Task statement:
Return every record below exactly as written, but leave out the pictures.

(3D scene scripts)
-- Begin --

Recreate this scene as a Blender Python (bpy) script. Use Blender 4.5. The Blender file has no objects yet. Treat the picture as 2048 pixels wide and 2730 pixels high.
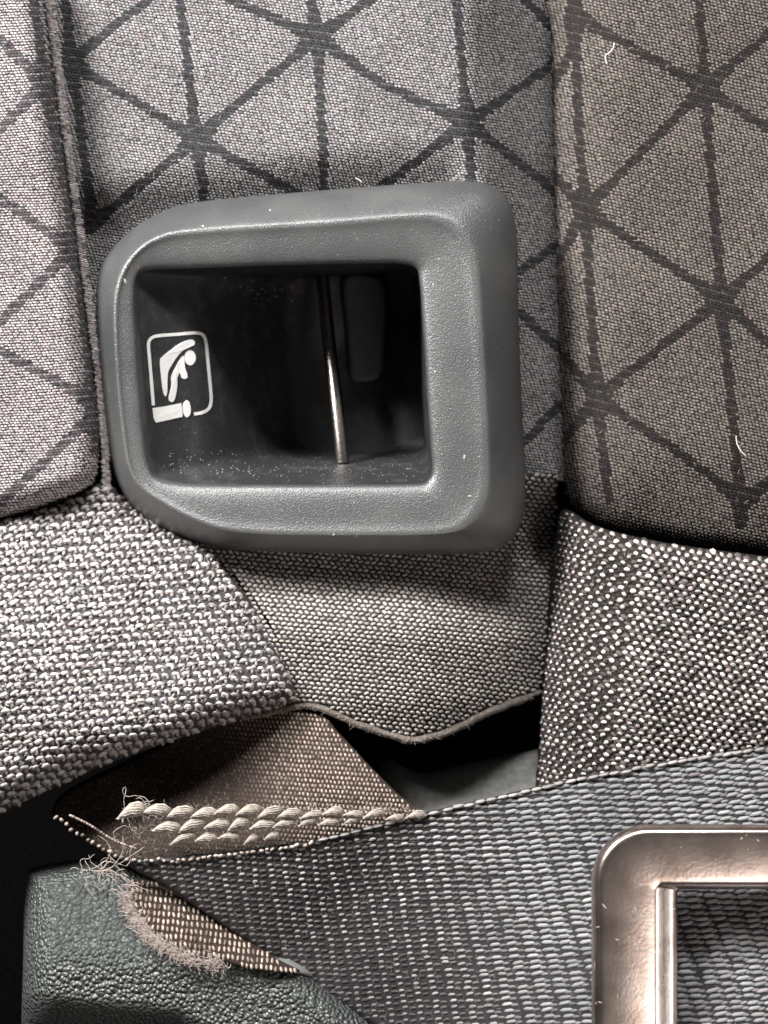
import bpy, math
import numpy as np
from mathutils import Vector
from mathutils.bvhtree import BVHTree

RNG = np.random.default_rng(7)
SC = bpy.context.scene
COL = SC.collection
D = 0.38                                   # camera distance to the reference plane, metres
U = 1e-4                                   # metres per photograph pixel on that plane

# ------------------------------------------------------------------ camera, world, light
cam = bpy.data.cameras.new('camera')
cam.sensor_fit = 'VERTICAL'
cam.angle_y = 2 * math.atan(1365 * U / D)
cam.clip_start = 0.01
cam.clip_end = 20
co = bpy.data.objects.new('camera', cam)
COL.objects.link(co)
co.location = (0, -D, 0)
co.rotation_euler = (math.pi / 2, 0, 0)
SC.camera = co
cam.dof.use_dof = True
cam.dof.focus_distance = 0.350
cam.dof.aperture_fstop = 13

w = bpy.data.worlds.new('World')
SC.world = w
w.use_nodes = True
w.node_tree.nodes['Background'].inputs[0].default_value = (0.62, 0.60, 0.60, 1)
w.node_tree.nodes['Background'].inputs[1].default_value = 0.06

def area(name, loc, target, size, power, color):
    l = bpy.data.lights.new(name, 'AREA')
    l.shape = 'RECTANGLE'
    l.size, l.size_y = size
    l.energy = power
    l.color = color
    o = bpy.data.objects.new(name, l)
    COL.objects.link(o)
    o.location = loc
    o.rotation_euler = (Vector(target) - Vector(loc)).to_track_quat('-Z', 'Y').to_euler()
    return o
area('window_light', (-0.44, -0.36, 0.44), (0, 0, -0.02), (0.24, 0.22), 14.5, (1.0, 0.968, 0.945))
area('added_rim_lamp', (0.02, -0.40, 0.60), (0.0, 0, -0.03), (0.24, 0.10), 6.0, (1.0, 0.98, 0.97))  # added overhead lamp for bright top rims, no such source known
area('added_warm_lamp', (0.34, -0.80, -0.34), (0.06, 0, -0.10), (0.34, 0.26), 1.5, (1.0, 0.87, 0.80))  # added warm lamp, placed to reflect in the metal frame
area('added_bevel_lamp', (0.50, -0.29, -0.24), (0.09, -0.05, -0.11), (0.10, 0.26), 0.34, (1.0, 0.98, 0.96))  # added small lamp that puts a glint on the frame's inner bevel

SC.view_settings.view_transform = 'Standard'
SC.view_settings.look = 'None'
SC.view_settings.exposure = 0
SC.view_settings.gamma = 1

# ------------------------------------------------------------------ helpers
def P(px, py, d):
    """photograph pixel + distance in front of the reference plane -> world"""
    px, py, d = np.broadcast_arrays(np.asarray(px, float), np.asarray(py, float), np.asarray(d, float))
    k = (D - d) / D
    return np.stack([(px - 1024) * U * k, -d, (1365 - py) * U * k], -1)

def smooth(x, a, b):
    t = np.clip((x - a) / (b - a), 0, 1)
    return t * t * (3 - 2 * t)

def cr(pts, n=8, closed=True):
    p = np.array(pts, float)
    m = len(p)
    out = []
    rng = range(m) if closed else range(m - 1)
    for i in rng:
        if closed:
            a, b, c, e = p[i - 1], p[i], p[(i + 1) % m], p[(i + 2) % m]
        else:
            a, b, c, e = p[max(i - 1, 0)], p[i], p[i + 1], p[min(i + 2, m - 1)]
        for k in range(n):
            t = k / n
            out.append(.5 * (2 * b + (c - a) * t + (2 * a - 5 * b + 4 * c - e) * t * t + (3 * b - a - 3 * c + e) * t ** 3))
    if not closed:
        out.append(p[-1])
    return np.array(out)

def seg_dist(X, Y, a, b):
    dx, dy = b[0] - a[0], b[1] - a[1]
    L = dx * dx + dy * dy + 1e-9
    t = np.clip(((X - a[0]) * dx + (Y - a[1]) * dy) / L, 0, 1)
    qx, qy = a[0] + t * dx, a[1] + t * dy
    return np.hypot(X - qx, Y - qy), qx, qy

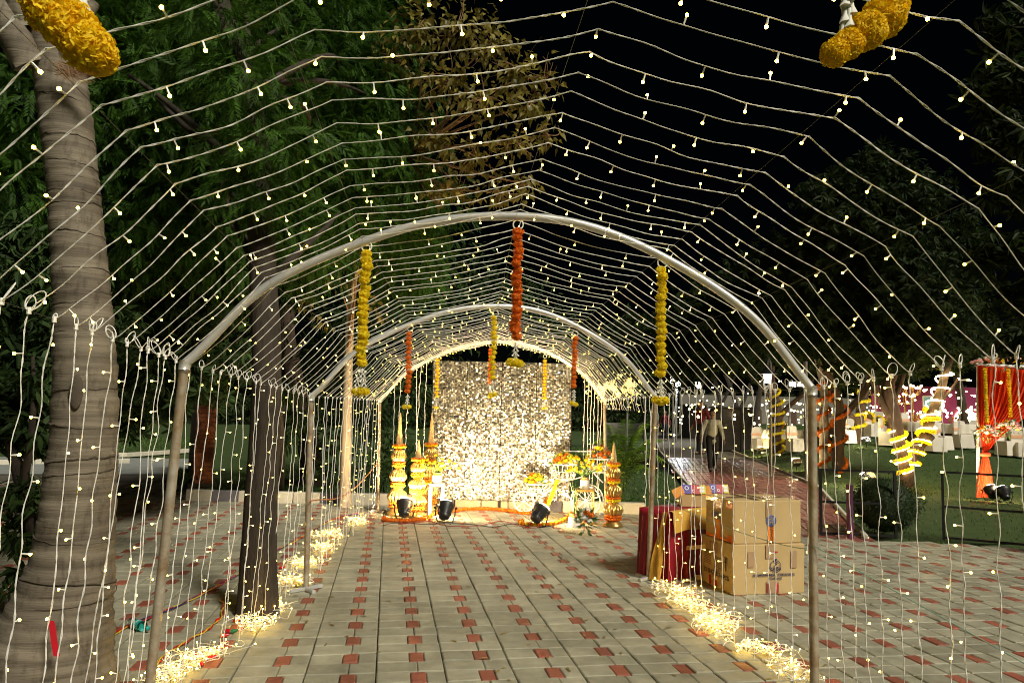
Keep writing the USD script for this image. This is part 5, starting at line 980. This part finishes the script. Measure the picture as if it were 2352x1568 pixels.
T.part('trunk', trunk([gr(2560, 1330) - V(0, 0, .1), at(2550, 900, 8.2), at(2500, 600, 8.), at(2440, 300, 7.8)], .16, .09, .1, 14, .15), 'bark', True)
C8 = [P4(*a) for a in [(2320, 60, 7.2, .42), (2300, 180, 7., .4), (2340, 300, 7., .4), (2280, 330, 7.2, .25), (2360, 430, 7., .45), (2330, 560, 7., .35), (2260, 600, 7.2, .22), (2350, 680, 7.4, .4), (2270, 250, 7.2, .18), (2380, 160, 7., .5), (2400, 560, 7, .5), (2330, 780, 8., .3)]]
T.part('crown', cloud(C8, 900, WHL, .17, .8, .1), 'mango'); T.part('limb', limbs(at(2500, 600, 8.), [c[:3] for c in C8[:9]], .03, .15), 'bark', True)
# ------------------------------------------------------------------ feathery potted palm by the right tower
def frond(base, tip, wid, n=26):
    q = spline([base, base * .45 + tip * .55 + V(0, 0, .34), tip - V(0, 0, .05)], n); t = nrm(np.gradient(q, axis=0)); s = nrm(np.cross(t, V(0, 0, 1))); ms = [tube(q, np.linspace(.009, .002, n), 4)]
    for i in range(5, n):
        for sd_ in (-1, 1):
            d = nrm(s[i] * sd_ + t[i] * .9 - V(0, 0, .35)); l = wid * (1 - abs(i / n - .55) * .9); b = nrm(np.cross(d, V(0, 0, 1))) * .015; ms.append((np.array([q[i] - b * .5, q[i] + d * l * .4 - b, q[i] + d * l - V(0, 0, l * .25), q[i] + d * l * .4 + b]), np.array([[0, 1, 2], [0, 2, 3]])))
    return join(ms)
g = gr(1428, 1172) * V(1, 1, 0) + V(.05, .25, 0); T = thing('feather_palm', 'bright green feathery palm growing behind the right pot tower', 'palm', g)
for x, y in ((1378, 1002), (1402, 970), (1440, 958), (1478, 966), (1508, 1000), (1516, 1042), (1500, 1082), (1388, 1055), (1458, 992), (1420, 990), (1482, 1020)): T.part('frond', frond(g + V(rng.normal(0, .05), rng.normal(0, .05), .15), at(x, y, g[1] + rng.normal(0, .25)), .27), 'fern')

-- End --

Correct output:
Recreate this scene as a Blender Python (bpy) script. Use Blender 4.5. The Blender file has no objects yet. Treat the picture as 2048 pixels wide and 2730 pixels high.
import bpy, math
import numpy as np
from mathutils import Vector
from mathutils.bvhtree import BVHTree

RNG = np.random.default_rng(7)
SC = bpy.context.scene
COL = SC.collection
D = 0.38                                   # camera distance to the reference plane, metres
U = 1e-4                                   # metres per photograph pixel on that plane

# ------------------------------------------------------------------ camera, world, light
cam = bpy.data.cameras.new('camera')
cam.sensor_fit = 'VERTICAL'
cam.angle_y = 2 * math.atan(1365 * U / D)
cam.clip_start = 0.01
cam.clip_end = 20
co = bpy.data.objects.new('camera', cam)
COL.objects.link(co)
co.location = (0, -D, 0)
co.rotation_euler = (math.pi / 2, 0, 0)
SC.camera = co
cam.dof.use_dof = True
cam.dof.focus_distance = 0.350
cam.dof.aperture_fstop = 13

w = bpy.data.worlds.new('World')
SC.world = w
w.use_nodes = True
w.node_tree.nodes['Background'].inputs[0].default_value = (0.62, 0.60, 0.60, 1)
w.node_tree.nodes['Background'].inputs[1].default_value = 0.06

def area(name, loc, target, size, power, color):
    l = bpy.data.lights.new(name, 'AREA')
    l.shape = 'RECTANGLE'
    l.size, l.size_y = size
    l.energy = power
    l.color = color
    o = bpy.data.objects.new(name, l)
    COL.objects.link(o)
    o.location = loc
    o.rotation_euler = (Vector(target) - Vector(loc)).to_track_quat('-Z', 'Y').to_euler()
    return o
area('window_light', (-0.44, -0.36, 0.44), (0, 0, -0.02), (0.24, 0.22), 14.5, (1.0, 0.968, 0.945))
area('added_rim_lamp', (0.02, -0.40, 0.60), (0.0, 0, -0.03), (0.24, 0.10), 6.0, (1.0, 0.98, 0.97))  # added overhead lamp for bright top rims, no such source known
area('added_warm_lamp', (0.34, -0.80, -0.34), (0.06, 0, -0.10), (0.34, 0.26), 1.5, (1.0, 0.87, 0.80))  # added warm lamp, placed to reflect in the metal frame
area('added_bevel_lamp', (0.50, -0.29, -0.24), (0.09, -0.05, -0.11), (0.10, 0.26), 0.34, (1.0, 0.98, 0.96))  # added small lamp that puts a glint on the frame's inner bevel

SC.view_settings.view_transform = 'Standard'
SC.view_settings.look = 'None'
SC.view_settings.exposure = 0
SC.view_settings.gamma = 1

# ------------------------------------------------------------------ helpers
def P(px, py, d):
    """photograph pixel + distance in front of the reference plane -> world"""
    px, py, d = np.broadcast_arrays(np.asarray(px, float), np.asarray(py, float), np.asarray(d, float))
    k = (D - d) / D
    return np.stack([(px - 1024) * U * k, -d, (1365 - py) * U * k], -1)

def smooth(x, a, b):
    t = np.clip((x - a) / (b - a), 0, 1)
    return t * t * (3 - 2 * t)

def cr(pts, n=8, closed=True):
    p = np.array(pts, float)
    m = len(p)
    out = []
    rng = range(m) if closed else range(m - 1)
    for i in rng:
        if closed:
            a, b, c, e = p[i - 1], p[i], p[(i + 1) % m], p[(i + 2) % m]
        else:
            a, b, c, e = p[max(i - 1, 0)], p[i], p[i + 1], p[min(i + 2, m - 1)]
        for k in range(n):
            t = k / n
            out.append(.5 * (2 * b + (c - a) * t + (2 * a - 5 * b + 4 * c - e) * t * t + (3 * b - a - 3 * c + e) * t ** 3))
    if not closed:
        out.append(p[-1])
    return np.array(out)

def seg_dist(X, Y, a, b):
    dx, dy = b[0] - a[0], b[1] - a[1]
    L = dx * dx + dy * dy + 1e-9
    t = np.clip(((X - a[0]) * dx + (Y - a[1]) * dy) / L, 0, 1)
    qx, qy = a[0] + t * dx, a[1] + t * dy
    return np.hypot(X - qx, Y - qy), qx, qy

Keep writing the USD script for this image. This is part 5, starting at line 980. This part finishes the script. Measure the picture as if it were 2352x1568 pixels.
T.part('trunk', trunk([gr(2560, 1330) - V(0, 0, .1), at(2550, 900, 8.2), at(2500, 600, 8.), at(2440, 300, 7.8)], .16, .09, .1, 14, .15), 'bark', True)
C8 = [P4(*a) for a in [(2320, 60, 7.2, .42), (2300, 180, 7., .4), (2340, 300, 7., .4), (2280, 330, 7.2, .25), (2360, 430, 7., .45), (2330, 560, 7., .35), (2260, 600, 7.2, .22), (2350, 680, 7.4, .4), (2270, 250, 7.2, .18), (2380, 160, 7., .5), (2400, 560, 7, .5), (2330, 780, 8., .3)]]
T.part('crown', cloud(C8, 900, WHL, .17, .8, .1), 'mango'); T.part('limb', limbs(at(2500, 600, 8.), [c[:3] for c in C8[:9]], .03, .15), 'bark', True)
# ------------------------------------------------------------------ feathery potted palm by the right tower
def frond(base, tip, wid, n=26):
    q = spline([base, base * .45 + tip * .55 + V(0, 0, .34), tip - V(0, 0, .05)], n); t = nrm(np.gradient(q, axis=0)); s = nrm(np.cross(t, V(0, 0, 1))); ms = [tube(q, np.linspace(.009, .002, n), 4)]
    for i in range(5, n):
        for sd_ in (-1, 1):
            d = nrm(s[i] * sd_ + t[i] * .9 - V(0, 0, .35)); l = wid * (1 - abs(i / n - .55) * .9); b = nrm(np.cross(d, V(0, 0, 1))) * .015; ms.append((np.array([q[i] - b * .5, q[i] + d * l * .4 - b, q[i] + d * l - V(0, 0, l * .25), q[i] + d * l * .4 + b]), np.array([[0, 1, 2], [0, 2, 3]])))
    return join(ms)
g = gr(1428, 1172) * V(1, 1, 0) + V(.05, .25, 0); T = thing('feather_palm', 'bright green feathery palm growing behind the right pot tower', 'palm', g)
for x, y in ((1378, 1002), (1402, 970), (1440, 958), (1478, 966), (1508, 1000), (1516, 1042), (1500, 1082), (1388, 1055), (1458, 992), (1420, 990), (1482, 1020)): T.part('frond', frond(g + V(rng.normal(0, .05), rng.normal(0, .05), .15), at(x, y, g[1] + rng.normal(0, .25)), .27), 'fern')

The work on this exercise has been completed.